Reaching further into the past for inspiration, the next few essays develop an analogue of Ceva’s theorem for spherical and hyperbolic geometries, and the notion of constructibility on the sphere: see Chapters 4, 5, 6. Post-Euler, we meet J.-M. de Tilly (1837–1906) whose Géométrie abstraite is based on kinematic arguments—points moving along a geodesic. Chapter 7 develops these methods for the non-Euclidean cases. Kinematics and statics return in Chapter 12 in which the geometry of bar-and-joint frameworks is developed.  Chapters 8–10 review the Gauss-Bonnet theorem and the geometry of the sphere as cartography in which Euler’s theorem about perfect maps is a highlight.

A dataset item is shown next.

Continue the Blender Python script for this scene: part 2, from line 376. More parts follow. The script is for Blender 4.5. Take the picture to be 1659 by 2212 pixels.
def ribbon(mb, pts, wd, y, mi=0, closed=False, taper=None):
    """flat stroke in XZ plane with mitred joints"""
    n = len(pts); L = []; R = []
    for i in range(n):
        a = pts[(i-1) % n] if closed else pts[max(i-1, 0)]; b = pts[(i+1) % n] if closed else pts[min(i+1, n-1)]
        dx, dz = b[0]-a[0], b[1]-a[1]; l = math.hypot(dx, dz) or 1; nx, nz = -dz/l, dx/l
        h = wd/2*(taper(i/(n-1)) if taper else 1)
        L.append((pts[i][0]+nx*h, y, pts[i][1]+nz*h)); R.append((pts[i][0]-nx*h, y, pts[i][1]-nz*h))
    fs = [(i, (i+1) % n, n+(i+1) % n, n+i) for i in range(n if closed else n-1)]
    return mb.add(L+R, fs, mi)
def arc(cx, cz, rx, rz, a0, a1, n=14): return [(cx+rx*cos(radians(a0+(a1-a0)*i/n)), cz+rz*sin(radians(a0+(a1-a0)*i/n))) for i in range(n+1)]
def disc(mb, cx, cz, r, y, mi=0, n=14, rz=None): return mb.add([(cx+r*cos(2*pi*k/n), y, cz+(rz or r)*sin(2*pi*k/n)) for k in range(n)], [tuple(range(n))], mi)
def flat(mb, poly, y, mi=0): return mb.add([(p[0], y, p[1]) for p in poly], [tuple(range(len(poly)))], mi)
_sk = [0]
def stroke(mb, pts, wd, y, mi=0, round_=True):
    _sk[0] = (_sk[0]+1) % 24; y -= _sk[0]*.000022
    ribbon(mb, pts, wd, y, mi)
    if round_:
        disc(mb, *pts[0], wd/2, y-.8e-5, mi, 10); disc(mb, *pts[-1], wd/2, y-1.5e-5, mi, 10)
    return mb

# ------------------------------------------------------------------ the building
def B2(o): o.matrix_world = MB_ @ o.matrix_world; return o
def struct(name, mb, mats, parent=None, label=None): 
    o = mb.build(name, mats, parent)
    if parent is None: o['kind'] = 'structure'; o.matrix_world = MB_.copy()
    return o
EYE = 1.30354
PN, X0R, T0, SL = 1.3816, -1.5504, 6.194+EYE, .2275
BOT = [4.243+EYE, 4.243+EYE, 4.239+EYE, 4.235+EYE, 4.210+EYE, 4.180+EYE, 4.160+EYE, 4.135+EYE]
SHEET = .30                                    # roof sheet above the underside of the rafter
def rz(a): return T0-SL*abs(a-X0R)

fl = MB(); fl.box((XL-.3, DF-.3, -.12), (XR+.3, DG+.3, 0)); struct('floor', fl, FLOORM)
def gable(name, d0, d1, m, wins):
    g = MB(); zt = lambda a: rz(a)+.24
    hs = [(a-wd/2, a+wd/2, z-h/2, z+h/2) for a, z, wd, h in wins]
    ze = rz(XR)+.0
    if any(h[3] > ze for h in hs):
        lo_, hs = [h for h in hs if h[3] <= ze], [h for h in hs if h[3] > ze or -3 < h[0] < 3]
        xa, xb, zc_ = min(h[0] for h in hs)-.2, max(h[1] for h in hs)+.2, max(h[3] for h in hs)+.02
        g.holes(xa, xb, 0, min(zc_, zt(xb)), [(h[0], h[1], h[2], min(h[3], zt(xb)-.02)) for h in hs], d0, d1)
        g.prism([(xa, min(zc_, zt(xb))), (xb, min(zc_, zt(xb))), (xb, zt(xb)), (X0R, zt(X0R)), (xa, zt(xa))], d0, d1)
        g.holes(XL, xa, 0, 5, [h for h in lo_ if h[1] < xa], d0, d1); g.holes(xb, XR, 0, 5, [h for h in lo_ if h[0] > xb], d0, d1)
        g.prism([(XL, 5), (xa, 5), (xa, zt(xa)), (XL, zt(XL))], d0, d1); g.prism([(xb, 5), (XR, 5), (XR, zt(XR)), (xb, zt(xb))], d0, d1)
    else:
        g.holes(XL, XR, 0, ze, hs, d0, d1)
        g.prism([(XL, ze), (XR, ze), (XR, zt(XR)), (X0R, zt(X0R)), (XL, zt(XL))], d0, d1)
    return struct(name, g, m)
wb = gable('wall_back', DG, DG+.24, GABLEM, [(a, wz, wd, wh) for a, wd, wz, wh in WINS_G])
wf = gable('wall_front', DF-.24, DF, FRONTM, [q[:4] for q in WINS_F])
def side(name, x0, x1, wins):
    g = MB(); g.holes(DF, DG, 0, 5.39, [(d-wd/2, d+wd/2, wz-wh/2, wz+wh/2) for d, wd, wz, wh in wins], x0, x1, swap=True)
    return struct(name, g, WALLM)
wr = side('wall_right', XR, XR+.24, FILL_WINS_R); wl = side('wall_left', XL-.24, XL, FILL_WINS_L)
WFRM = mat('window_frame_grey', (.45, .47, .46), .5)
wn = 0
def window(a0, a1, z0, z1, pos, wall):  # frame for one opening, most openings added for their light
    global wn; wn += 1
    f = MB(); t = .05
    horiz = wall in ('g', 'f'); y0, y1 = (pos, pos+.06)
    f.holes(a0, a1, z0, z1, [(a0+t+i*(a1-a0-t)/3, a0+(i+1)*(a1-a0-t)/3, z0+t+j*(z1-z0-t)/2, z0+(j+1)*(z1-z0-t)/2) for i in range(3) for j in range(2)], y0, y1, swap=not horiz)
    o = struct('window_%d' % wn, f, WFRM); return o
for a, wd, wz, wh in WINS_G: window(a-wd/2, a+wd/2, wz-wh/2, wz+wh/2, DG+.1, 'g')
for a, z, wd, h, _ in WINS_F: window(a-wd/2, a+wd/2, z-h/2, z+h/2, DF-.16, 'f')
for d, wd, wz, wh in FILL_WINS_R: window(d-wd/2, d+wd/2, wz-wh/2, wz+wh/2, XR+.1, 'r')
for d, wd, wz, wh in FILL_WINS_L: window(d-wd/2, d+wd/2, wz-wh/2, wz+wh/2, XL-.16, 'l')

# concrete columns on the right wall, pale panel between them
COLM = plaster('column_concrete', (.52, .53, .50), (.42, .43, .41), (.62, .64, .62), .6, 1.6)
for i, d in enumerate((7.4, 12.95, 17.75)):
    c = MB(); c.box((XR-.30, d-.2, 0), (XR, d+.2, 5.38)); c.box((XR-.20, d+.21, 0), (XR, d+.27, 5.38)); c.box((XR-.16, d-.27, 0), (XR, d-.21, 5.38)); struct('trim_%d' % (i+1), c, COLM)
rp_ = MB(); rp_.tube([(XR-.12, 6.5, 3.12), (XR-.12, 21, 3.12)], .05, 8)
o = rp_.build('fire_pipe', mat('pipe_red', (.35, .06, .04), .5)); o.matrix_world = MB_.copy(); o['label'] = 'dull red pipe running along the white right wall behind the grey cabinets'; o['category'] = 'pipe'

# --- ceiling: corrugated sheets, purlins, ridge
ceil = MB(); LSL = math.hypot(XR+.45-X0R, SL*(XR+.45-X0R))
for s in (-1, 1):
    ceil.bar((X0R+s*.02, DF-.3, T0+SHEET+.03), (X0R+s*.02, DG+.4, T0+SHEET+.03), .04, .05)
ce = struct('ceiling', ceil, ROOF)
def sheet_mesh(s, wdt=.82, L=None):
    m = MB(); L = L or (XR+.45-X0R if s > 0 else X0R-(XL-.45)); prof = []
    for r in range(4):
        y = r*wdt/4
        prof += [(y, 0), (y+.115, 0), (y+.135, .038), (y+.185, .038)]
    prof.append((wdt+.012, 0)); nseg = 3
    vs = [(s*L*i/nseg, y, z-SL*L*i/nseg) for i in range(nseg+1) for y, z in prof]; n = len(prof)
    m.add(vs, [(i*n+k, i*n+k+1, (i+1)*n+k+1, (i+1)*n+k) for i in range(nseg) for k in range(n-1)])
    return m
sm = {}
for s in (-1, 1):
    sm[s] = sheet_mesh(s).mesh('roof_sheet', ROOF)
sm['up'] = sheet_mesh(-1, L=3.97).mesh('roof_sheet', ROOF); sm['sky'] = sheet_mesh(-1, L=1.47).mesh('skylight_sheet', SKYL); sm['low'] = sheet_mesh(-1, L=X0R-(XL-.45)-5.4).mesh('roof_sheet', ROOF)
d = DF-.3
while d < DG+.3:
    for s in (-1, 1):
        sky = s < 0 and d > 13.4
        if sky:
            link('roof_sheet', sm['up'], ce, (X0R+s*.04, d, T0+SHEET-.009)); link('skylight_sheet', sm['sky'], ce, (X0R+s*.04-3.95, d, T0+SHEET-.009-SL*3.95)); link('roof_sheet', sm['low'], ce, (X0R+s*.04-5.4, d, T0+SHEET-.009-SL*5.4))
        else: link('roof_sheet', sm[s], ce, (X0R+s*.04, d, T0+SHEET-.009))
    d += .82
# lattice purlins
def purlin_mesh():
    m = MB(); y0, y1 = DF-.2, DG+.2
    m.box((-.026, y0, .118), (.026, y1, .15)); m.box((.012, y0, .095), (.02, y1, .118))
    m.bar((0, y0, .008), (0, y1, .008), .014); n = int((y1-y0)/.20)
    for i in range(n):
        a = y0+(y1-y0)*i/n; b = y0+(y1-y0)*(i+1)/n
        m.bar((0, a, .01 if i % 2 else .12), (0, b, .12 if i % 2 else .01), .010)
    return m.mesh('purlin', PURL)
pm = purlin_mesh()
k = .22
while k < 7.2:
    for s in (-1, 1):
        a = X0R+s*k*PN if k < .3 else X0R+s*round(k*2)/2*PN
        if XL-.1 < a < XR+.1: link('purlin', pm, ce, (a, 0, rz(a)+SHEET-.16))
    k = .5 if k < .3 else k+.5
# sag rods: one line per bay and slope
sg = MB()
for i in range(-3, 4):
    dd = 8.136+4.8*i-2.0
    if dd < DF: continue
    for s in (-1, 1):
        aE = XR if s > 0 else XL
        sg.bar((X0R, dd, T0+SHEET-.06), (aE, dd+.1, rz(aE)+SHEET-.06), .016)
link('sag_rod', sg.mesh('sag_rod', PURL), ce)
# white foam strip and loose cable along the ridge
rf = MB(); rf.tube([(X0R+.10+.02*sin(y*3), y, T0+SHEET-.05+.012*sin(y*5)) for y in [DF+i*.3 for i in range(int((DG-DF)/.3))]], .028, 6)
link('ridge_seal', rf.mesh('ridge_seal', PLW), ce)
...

Chapter 11 bridges many centuries to present the non-Euclidean analogues of Heron’s formula, Ptolemy’s theorem, Brahmagupta’s formula, and more, before turning to three dimensions to obtain volume formulas for orthoschemes, polyhedra with adjacent edges orthogonal.  Some of the results in this chapter are very recent.
 
Part 2 concerns Projective Geometries and opens with a translation of the American Journal of Mathematics paper Beitraäge zur Nicht-Euklidschen Geometrie I by Eduard Study (1862–1930). Study considered the geometry of lines outside the model of the hyperbolic plane in the projective plane. The projective plane with metrics determined by a choice of absolute gives an approach to unifying geometries that was championed by F. Klein (1849–1925) in his famous Erlanger Programm. Study’s essay presents a version of the reverse triangle inequality that is well known in relativity theory. Chapter 15 on conics develops these ideas much further, organized by a choice of two quadratic forms on a real vector space of dimension three. Spherical and hyperbolic conics are then the intersection of a quadratic cone in the projective plane with a unit sphere or a one-sheeted hyperboloid. Their expected properties of dualities, focal lines, and polarity can be derived from the projective setting, but their particularities are novel and attractive. Chapter 16 takes the reader into higher dimensions where there are spherical, Euclidean, and hyperbolic spaces, but also Minkowski, de Sitter and anti-de Sitter spaces. The organizing notion is a non-degnerate bilinear form together with the associated isometries. In this context, it is possible to talk about transitions between geometries where two geometries might share a third as a limit.
 
Part 3 explores more exotic places: in Chapter 17 we learn about Hermitian geometry on complex projective spaces where the metric is based on the usual Hermitian inner product, made projective in the manner of Study. The final chapter returns to the Lexell problem in the context of the axiomatic geometry of metric planes.  The essays are preceded by an excerpt from Poincaré’s paper Sur les hpothèses fondamentales de la géométrie of 1887. Poincaré organizes the classical two-dimensional geometries according to the behavior of the angle sum of a triangle.  In the excerpt, he changes direction and asks the reader to consider order-two surfaces, that is, degree two algebraic surfaces, which he dubs quadratic geometries. He observes that the ellipsoid gives us spherical geometry, the two-sheeted hyperboloid the geometry of Lobachevsky, and the elliptic paraboloid gives Euclidean geometry. But what of a one-sheeted hyperboloid? Poincaré observes that some distinct pairs of points are distance zero apart, that there are two kinds of lines on the surface for which there are no congruences between the species of line, and that a real rotation through 180 ◦ to make a line congruent to itself does not exist. The spirit of Poincaré to face up to ideas “contrary to the habits of our spirit” makes these essays a wonderful addition to the literature on non-Euclidean geometry. Though the level of technical demand among the essays varies widely, students of geometry will be introduced to a rich landscape of ideas and methods worthy of further development.


 

John McCleary is Professor of Mathematics at Vassar College.